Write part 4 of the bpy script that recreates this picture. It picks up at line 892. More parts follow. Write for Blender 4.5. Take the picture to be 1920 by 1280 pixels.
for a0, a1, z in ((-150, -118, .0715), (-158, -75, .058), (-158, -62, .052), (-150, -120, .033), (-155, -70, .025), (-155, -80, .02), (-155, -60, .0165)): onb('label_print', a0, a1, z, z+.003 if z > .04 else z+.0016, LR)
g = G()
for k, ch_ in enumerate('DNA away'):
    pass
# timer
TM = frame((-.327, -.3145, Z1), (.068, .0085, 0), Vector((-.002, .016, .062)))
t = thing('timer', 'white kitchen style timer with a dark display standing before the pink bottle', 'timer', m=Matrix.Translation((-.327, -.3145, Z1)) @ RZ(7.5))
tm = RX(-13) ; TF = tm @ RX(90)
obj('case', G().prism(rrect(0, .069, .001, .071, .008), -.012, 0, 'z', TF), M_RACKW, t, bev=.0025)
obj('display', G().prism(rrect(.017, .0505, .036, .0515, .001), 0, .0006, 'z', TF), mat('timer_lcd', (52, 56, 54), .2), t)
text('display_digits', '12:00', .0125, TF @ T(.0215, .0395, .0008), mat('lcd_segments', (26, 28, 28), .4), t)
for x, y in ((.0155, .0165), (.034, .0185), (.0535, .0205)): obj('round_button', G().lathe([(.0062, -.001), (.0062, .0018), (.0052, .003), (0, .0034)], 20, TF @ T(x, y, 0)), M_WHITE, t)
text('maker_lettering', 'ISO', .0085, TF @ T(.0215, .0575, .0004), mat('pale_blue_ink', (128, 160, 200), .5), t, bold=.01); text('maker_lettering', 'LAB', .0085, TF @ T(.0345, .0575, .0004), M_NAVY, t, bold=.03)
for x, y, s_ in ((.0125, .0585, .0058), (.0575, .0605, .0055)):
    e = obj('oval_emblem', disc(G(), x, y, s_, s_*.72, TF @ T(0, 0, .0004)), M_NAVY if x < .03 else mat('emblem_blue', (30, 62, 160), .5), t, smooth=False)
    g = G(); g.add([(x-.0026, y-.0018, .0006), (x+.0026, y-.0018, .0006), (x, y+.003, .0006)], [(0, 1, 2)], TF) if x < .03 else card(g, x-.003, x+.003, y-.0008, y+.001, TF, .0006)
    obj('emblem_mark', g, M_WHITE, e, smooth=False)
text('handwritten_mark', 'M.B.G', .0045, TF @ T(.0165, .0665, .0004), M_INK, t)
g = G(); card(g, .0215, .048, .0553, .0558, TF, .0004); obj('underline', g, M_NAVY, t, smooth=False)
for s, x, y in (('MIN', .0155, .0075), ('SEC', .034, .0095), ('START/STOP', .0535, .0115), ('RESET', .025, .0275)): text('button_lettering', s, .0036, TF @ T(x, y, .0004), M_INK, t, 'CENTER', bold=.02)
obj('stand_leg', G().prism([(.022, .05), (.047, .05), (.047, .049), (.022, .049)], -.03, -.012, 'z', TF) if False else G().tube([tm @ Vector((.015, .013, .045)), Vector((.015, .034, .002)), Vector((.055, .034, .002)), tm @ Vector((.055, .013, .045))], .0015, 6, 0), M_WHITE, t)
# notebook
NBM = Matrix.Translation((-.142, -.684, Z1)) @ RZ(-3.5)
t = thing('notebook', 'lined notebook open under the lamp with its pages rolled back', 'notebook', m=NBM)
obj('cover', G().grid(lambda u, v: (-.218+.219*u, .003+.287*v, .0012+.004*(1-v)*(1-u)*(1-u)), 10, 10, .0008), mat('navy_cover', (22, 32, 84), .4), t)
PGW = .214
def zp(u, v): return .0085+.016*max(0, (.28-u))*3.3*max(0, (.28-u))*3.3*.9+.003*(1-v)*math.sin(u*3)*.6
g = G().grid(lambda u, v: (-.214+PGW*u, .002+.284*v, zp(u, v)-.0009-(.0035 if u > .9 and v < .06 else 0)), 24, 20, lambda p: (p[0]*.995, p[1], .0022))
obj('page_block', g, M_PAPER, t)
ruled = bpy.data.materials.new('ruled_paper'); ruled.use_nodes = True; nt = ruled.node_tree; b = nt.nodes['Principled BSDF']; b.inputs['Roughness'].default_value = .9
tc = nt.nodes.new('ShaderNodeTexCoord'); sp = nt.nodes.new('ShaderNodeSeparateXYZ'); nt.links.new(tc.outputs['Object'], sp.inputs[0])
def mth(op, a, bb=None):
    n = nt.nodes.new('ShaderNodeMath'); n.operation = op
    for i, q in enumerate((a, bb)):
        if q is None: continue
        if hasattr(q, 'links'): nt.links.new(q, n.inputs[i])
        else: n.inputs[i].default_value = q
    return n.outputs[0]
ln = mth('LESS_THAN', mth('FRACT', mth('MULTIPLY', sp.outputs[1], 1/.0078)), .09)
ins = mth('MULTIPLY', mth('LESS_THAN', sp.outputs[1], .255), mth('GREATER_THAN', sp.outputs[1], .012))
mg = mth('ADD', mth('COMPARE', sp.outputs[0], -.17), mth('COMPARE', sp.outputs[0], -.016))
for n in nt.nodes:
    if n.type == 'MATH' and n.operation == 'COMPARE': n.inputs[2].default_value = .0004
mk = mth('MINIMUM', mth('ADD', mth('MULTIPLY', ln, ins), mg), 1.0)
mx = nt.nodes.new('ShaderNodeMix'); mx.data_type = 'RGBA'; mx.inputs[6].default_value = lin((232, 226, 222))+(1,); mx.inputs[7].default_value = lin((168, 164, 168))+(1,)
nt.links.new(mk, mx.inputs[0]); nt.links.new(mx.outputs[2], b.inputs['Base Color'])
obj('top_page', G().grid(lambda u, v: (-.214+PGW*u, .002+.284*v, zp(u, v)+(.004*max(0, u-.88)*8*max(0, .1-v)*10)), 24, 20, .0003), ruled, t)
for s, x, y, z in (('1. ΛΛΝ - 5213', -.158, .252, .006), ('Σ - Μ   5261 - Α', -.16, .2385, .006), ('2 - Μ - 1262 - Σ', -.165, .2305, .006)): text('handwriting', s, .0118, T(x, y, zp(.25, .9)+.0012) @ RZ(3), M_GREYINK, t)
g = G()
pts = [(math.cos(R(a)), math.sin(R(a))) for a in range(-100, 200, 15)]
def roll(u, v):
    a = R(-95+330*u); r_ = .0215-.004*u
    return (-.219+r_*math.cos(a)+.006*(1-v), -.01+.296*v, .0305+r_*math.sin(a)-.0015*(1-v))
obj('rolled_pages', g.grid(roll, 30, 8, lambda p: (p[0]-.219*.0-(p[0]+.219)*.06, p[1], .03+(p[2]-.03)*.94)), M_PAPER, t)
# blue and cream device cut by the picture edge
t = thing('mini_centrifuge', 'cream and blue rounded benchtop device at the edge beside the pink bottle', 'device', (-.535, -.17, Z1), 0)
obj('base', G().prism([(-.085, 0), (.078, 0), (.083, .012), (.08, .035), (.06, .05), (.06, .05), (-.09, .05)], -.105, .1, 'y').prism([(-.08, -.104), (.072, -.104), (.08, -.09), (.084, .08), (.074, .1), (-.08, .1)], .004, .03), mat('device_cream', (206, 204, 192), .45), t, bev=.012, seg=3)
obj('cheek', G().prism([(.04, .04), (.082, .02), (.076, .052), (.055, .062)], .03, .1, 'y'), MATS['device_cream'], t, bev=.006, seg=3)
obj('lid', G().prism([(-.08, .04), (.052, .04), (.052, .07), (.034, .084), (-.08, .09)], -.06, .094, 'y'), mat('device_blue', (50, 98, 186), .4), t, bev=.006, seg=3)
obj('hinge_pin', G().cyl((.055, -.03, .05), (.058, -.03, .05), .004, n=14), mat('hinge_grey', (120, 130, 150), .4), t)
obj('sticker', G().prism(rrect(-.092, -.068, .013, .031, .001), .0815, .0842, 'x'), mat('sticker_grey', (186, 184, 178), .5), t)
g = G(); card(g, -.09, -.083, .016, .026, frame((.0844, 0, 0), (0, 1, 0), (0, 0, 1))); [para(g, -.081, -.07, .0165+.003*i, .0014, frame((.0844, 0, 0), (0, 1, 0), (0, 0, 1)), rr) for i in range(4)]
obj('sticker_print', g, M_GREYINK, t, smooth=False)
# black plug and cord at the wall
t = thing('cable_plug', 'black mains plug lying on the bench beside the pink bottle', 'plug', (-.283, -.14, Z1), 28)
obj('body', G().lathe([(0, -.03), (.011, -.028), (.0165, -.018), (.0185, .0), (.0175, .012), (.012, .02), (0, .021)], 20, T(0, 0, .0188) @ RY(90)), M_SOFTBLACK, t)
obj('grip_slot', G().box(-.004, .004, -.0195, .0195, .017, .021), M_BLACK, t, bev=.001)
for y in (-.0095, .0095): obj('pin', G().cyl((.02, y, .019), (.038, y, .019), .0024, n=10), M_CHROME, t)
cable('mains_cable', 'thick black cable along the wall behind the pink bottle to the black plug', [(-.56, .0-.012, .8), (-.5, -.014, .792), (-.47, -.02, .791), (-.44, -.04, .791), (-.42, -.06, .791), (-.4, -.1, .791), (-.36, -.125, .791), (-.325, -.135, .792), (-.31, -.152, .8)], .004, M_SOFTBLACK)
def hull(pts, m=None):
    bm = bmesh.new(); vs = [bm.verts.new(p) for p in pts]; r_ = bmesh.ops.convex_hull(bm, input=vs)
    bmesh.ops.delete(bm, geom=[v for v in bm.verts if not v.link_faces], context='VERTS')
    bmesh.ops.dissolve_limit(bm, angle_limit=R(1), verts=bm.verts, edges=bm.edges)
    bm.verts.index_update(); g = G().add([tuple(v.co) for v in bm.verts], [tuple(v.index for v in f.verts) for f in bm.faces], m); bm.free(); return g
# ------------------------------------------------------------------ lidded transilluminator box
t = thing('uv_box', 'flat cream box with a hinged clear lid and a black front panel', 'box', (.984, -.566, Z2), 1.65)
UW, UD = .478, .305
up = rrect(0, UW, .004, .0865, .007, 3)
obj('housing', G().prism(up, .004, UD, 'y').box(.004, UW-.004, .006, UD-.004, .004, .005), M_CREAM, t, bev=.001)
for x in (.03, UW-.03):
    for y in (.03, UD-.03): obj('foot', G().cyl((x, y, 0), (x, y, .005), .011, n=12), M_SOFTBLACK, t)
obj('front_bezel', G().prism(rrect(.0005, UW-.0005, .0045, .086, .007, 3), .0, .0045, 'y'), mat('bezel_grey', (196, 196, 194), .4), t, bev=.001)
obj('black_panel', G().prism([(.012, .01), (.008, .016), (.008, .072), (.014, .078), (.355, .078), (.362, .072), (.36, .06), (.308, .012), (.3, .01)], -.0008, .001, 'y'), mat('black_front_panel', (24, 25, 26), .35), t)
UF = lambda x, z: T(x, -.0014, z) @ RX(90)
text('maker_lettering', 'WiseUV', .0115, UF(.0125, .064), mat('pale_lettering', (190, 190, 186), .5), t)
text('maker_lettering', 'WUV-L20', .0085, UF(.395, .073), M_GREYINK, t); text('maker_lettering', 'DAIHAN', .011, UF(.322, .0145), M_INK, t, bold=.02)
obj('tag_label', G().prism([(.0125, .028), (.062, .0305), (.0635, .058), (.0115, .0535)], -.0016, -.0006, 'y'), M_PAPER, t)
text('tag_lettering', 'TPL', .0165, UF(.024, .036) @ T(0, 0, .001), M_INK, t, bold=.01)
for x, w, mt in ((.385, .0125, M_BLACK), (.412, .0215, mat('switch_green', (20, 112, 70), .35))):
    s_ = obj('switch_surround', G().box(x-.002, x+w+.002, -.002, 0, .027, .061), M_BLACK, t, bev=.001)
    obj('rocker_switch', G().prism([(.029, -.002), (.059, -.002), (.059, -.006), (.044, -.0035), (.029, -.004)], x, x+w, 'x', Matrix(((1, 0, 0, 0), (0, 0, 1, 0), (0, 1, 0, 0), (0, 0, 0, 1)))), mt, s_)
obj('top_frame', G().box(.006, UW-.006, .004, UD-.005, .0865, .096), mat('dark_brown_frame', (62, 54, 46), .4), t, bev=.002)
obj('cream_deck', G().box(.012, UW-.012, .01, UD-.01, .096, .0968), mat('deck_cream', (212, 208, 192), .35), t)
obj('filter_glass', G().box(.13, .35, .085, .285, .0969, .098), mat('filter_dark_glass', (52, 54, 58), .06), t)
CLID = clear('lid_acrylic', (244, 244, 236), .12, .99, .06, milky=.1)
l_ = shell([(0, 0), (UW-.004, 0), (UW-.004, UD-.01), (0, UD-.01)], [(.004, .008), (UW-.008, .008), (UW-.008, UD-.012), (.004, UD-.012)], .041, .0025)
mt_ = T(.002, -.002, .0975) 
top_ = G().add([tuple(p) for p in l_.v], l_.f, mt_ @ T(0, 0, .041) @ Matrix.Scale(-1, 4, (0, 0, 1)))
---
**Exercise:** Identify which lines contain the word "picture" and copy each one.

**Result of the exercise:**
Write part 4 of the bpy script that recreates this picture. It picks up at line 892. More parts follow. Write for Blender 4.5. Take the picture to be 1920 by 1280 pixels.
# blue and cream device cut by the picture edge